When using a encrypted remote, specifically one that is mounted, what type of file integrity is there to ensure the file was written correctly to the remote drive?
I've read and saw the encrypt can only check files via their modification time and file size once uploaded, but does it check its hash during the initial upload? If one bit got corrupt during the upload, would it be noticed?
Would it be safe to upload TB's of data to a encrypted remote and expect 100% integrity?
If my understanding is correct, then silent data corruption would be possible while uploading using the encrypted driver? This would only be seen if I ran cryptcheck after the upload, otherwise unnoticed if I didnt.
If I want a higher level of integrity, I should not use a encrypted remote, which does indeed checksum to verify. Am I correct?
Looks like https://github.com/rclone/rclone/issues/1712 may be the flag i was hoping for where the checksum is checked during initial upload. May be avaliable in the future, but really all the flag will do is run cryptcheck automatically I guess.
So far in my use, I've never had a file issue when rclone says it uploaded to my encrypted remote. I don't check anything afterwards ever as the data to me isn't that important and it's replaceable.
If the data is important, I'd probably upload to 2 different providers and run check/crypthcheck when done as that's as much as I can do to ensure the data is not corrupt.
I occasionally see sha1 error reports when sync'ing to an encrypted OneDrive; rclone auto-retries the failed file. The first couple of times I saw this I did a manual verification, but now I just trust rclone to do the right thing.

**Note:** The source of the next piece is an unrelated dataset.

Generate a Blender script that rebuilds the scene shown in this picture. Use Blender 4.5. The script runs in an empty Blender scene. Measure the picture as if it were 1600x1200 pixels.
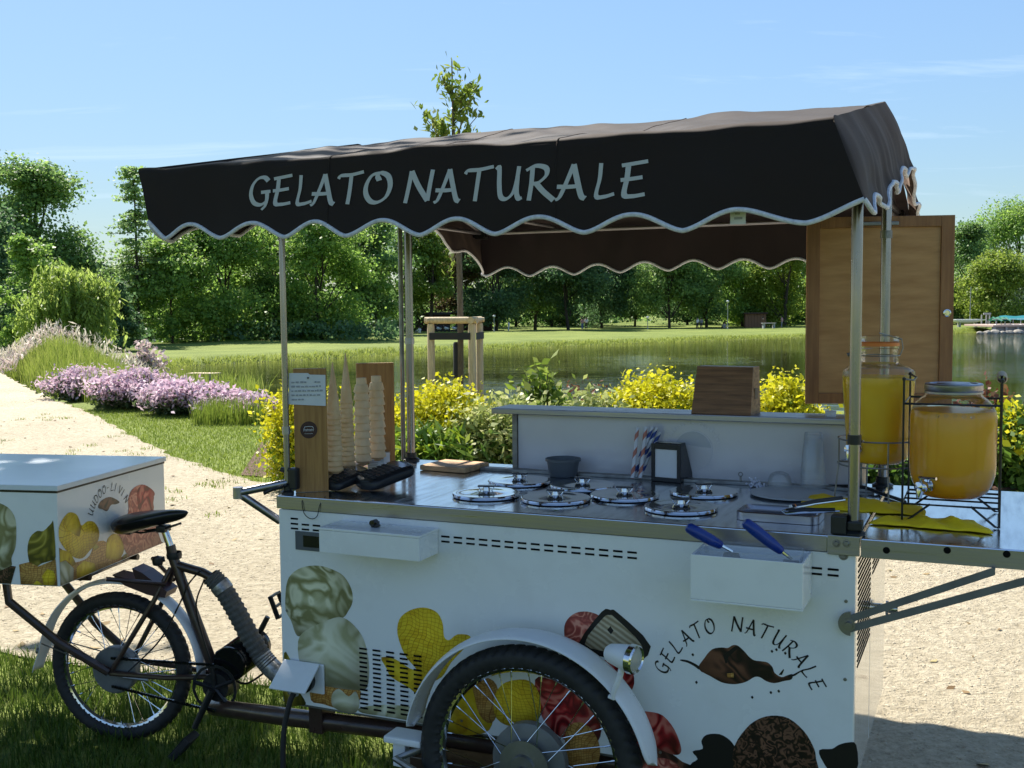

This is just my experience, but for uploads, especially a lot of them, using the command line directly (sync, copy, copyto, etc) are not ony much more resilient, but also way more informative about what is going on. It's not that mount can't, but especially without caching, it will be less resilient and, as discussed, harder to know there was an issue
Thanks for reminding us this important command. I will run an integrity check on my encrypted data. Glad to hear rclone performs this during upload. I do randomly check files, as a backup is only good if it's able to restore.